The Federal government has been trying to renege on treaties before the ink was even dry. The Termination Era should still be etched clearly in the minds of all Tribal members. For the lucky few Tilley Hardwick tribes of California, they had their rights and lands restored to them, but for the others, they are still awaiting federal recognition. That tribes have to be recognized as such by a neglectful untrustworthy government is sad.

All of the issues you listed are important. Without quality healthcare, how can a child grow strong? Without quality education, how will a child learn what they need to know to fight for their rights to protect sacred sites, to further economic development, to preserve and protect tribal lands? So many tribal youth are despondent because they don’t see a future for themselves.

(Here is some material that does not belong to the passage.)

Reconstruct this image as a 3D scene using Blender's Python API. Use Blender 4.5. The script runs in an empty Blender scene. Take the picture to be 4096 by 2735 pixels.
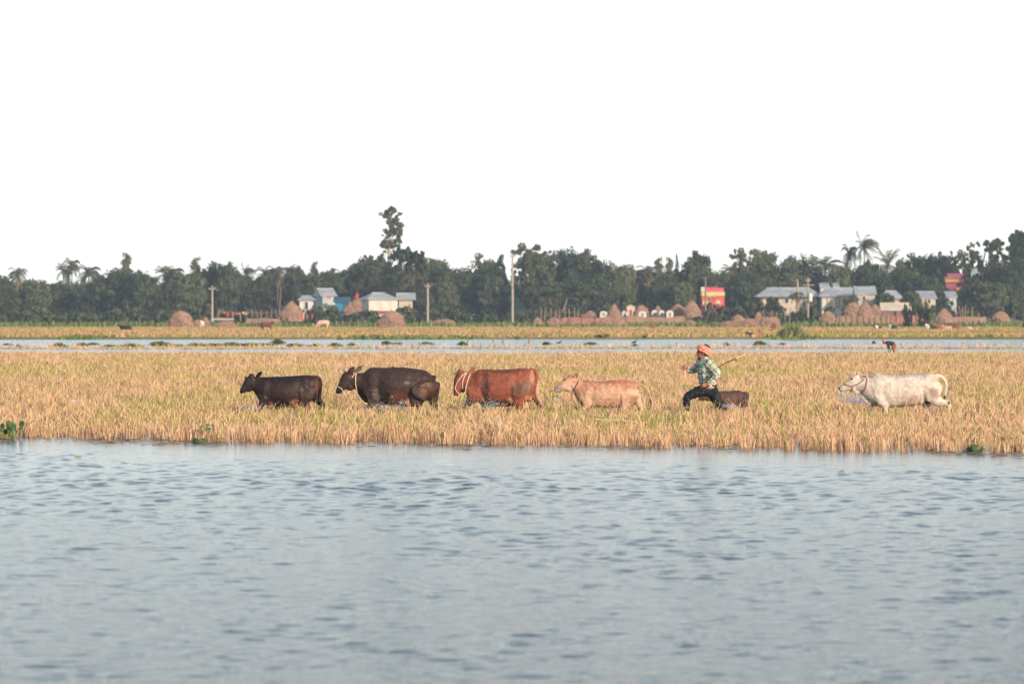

They feel they must leave the Res or Rancheria and abandon what’s there to make a new life with a future. A vast gap in knowledge is growing wider everyday as youth are lured away. The tribe I worked for, only one elder was left that could speak Wiyot fluently. Granted the Wiyot were basically massacred on Indian Island by the white people of Eureka, and the youth that did survive sought to protect themselves from further hostility by blending in or moving away. But fear, and a lack of basic protection nearly terminated the Wiyots. They are growing again, but it is only because of strong leadership and true self-determination. If not for strong leaders like Arla Ramsey, the Blue Lake Rancheria Tribe would be dwindling rather than growing as they are now. She is an inspiration and knows the truth of life on the Res. What truth is that?

Truth: The government’s under-funding and lackadaisical support of Tribal programs only helps to breed despondency and alienation among tribal members isolated on rural reservations. Did your Res or Rancheria ever receive free government clothing? You know the blue jeans with the big white stripe down the leg so everyone you went to school with (at the white school in town) could see that you were living on government money? Ever embarrassed to bring non-Res or Rancheria residents home for a visit because HIP housing looked…well, basically like the ghetto?

What more can be done to make a once proud people ashamed of whom they are? What more could the government do to make youth abandon their tribes? As more and more youth leave the ‘service area’ and the blood quantum is diluted, what tribe will there be? Who will be left? And, once they are all finally humiliated into leaving the reservation and abandoning themselves, the government can simply…declare the tribe disbanded and terminate them.

Only with strong economic development and a reliable infrastructure, education, health care, and a self-determined tribal government elected by its members can the indigenous people of this land stand up and claim what is theirs.